ICE - special Auschwitz commemorative events in Poland focus on Holocaust education

21-01-2005 | Michal Kubicki

Statesmen from some 40 countries gather at the former Nazi death camp of Auschwitz next week to mark the 60th anniversary of its liberation. Among them will be the German, Russian, Israeli, French and Polish presidents.

Set up in 1940 as a labour camp for Polish political prisoners, Auschwitz gradually expanded into the biggest Nazi death camp. Over one million men, women and children, most of them Jews from 20 European countries, perished there in horrific circumstances. On liberation day sixty years ago, there were seven thousand half-starved inmates in Auschwitz.

The central message of the anniversary gathering is to be addressed to young Europeans, many of whom do not know the ideological origins of the Holocaust. Polish President Aleksander Kwasniewski:

"The commemorative events are first and foremost an opportunity to convey to the world the knowledge about the Auschwitz crime, about the concentration camps and the Holocaust."

The Auschwitz camp has been visited by almost thirty million people since the opening of the museum there in the early 1950's. Dan Mariashin from the United States describes the site as a lesson for future generations.

"The experience was overwhelming. It was an experience that will stay with me for the rest of my life. It is important that more people visit Auschwitz - that Poles, and Jews and others from around the world, come to see this monument to the ability of man to inflict such pain and suffering on other men and women. And we should be learning from this experience. This is not just a memorial to the past; it is a memorial that teaches us lessons for the future."

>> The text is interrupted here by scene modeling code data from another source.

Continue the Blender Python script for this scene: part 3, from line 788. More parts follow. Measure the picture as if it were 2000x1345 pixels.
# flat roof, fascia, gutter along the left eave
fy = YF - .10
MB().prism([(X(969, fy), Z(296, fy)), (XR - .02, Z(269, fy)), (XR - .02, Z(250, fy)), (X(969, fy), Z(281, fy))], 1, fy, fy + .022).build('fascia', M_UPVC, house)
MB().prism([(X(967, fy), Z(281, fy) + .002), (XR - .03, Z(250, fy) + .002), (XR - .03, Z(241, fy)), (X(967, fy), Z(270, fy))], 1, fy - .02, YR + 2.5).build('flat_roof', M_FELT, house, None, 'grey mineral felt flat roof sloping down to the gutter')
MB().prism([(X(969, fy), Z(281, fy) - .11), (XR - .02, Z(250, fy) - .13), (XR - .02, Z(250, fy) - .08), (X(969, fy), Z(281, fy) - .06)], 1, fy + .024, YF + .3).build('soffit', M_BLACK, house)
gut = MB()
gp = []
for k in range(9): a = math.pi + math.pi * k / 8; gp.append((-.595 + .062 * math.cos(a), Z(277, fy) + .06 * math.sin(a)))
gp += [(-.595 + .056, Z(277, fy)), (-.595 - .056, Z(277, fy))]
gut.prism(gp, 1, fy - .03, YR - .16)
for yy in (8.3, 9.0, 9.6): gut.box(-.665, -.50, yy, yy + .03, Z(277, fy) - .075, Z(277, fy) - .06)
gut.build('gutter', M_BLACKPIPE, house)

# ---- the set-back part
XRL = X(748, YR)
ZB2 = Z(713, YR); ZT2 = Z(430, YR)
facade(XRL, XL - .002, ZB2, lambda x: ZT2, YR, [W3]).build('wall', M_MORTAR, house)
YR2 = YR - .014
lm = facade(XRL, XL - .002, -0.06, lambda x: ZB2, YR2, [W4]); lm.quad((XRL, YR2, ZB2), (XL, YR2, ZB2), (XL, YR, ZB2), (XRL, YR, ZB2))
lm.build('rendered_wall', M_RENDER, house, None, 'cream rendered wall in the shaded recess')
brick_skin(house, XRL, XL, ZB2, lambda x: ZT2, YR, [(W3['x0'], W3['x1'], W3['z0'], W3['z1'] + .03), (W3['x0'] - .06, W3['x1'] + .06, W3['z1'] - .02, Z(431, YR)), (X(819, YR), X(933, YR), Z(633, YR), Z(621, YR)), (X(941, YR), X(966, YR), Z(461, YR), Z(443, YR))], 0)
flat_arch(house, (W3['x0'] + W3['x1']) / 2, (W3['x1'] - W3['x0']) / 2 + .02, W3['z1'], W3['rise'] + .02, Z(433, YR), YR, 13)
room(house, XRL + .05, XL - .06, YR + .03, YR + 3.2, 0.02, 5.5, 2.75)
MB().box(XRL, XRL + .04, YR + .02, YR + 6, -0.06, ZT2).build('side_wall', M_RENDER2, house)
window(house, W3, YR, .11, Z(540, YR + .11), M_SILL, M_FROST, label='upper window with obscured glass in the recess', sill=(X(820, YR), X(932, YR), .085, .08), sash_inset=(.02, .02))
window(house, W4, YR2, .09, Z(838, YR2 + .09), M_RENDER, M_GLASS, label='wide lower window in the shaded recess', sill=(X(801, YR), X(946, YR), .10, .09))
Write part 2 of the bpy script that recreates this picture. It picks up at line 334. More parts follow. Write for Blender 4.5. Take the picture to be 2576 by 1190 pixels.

The commemorative events on January 27th include the inauguration of the European Educational Programme on Holocaust Lessons for Teachers in the town of Osvetim, close to the camp site. Tomasz Kuncewicz of the Auschwitz Jewish Centre:

"Auschwitz is a place that is very crucial in teaching about hatred, xenophobia, anti-Semitism. And I think there's no need to try to explain why it is important to learn about these prejudices. And I think it seems that Auschwitz could serve as a perfect place for this kind of education as a symbol of hatred, anti-Semitism and xenophobia which ended up in a mass scale of massacres".

The Auschwitz anniversary is marked in many countries. BBC TV runs a six-part series entitled The Nazis; the Final Solution produced by Laurence Rees on the basis of his own book of the same title. According to a BBC survey, almost fifty percent of British people don't know what the word 'Auschwitz' means. I asked Laurence Rees if the broad publicity given to the anniversary of the camp's liberation is likely to change this state of affairs:

"It is extremely important that the people know what happened at Auschwitz. It's shocking that so many people in this country don't and that all of these events, as they are coming forward, can only help. But crucially I think it's not just enough to know the word, and that it was a place of murder.

"It's extremely important to understand its evolution because that shows, first of all, there was an incremental movement of the Nazis towards creating these factories of murder so young people understand that it isn't about a group of insane people coming down one day and deciding to do something out of nowhere. These are, for the most part, the same people from a cultured country working forward in a series of incremental steps that you could see through Auschwitz".

The Auschwitz anniversary will also be marked by many outside Poland, including groups such as the UN General Assembly and the European Parliament.